O cientista social Fábio Kerche, professor da Universidade Federal do Estado do Rio de Janeiro (UNIRIO), publica no novo número da revista Insight Inteligência um interessante artigo analisando as semelhanças entre o sistema de justiça brasileiro e o dos Estados Unidos que levam ao incentivo de um procurador-geral da República mais condescendente, como temos hoje Augusto Aras, e processo semelhante que aconteceu nos Estados Unidos com relação ao promotor responsável por acusar o presidente de lá.
Em ambos os casos, ressalvando as profundas diferenças entre os modelos, Fabio Kerche constata que os políticos, da situação e da oposição, apoiaram que o promotor encarregado de processar os presidentes tivesse menos autonomia do que em outros momentos da história recente desses países. “Altas doses de autonomia parecem ser um risco que os políticos nem sempre estão dispostos a apostar”, ressalta.
Se nos Estados Unidos o divisor de águas para a aprovação de mais autonomia para o promotor ad hoc foi Watergate, diz ele, para a limitação dessa independência, pouco mais de 20 anos depois, foi o escândalo Monica Lewinsky durante o governo de Bill Clinton, que chegou a resultar na aprovação do impeachment do presidente na Câmara dos deputados, revertida no Senado.
No Brasil, o ponto de inflexão foi a escolha do procurador-geral da República de uma lista tríplice feita em votação no Ministério Público. Nos governos petistas, essa prática foi adotada, e também no de Temer, resultando em procuradores mais dependentes de seus próprios pares do que do Executivo. Basta ver a atuação dos procuradores-gerais nos governos petistas durante o mensalão. No governo de Bolsonaro, assim como no de Fernando Henrique, que definiu Geraldo Brindeiro como uma “escolha técnica”, Augusto Aras foi escolhido fora da lista tríplice.

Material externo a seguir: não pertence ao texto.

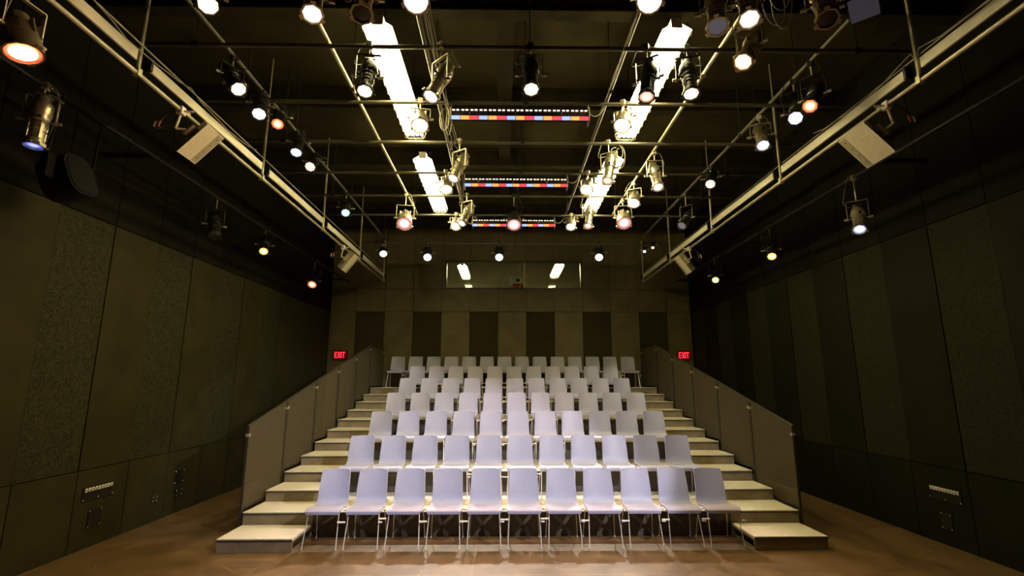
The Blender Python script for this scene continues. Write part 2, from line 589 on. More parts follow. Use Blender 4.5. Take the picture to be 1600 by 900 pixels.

O pressuposto da democracia de que a oposição de hoje pode ser o governo de amanhã, analisa Fabio Kerche, gera incentivos de restringir a autonomia daqueles que poderiam desestabilizar o governo, numa espécie de “seguro político reverso”. Em outras palavras, : um promotor independente acusando o presidente, do ponto de vista da oposição, pode ser vantajoso a curto prazo. A questão é que quando a oposição ganhar as eleições, ela também pode ter um promotor independente acusando e cobrando o presidente apoiado por eles.
Embora as diferenças nos sistemas de justiça dos Estados Unidos e do Brasil sejam significativas, o cientista social Fabio Kerche diz que é possível comparar o poder de acusar judicialmente o presidente nas mãos da PGR e do promotor independente. “Nos dois países, decisões politicas tomadas em momentos específicos reforçaram a autonomia desses atores. O independent counsel, função criada após o escândalo do Watergate, e o procurador-geral da Republica durante as gestões do PT, se assemelham em algum sentido. Ambos são encarregados de processar o presidente e foram protegidos institucionalmente da interferência do Executivo, sendo passíveis de demissão sob circunstâncias extraordinárias”.
As consequências dessa experiência institucional também se assemelham, analisa Fabio Kerche. Nos dois países, os políticos parecem ter entendido que o custo político de manter um promotor incontrolável supera os benefícios. Esse entendimento não se restringe apenas às partes que apoiam o governo. Tanto nos Estados Unidos quanto no Brasil- mais explicitamente no primeiro que no segundo - os políticos de diferentes colorações partidárias, da situação e da oposição, abriram mão do modelo que previa um promotor autônomo com poder de acusar o presidente, os ministros e membros do parlamento. Assim como o promotor independente dos Estados Unidos depois do escândalo politico do governo Clinton, o Brasil também reduziu o grau de independência do PGR depois dos escândalos políticos nas administrações petistas. “Tanto aqui como lá, essa decisão foi fruto de um cálculo politico racional que uniu políticos de diferentes partidos. Ninguém gosta de ser controlado”, conclui Fabio Kerche na revista Insight Inteligência. Kerche não aborda, mas o mesmo acontece com a união política suprapartidária contra a Lava-Jato e o ex-juiz Sérgio Moro.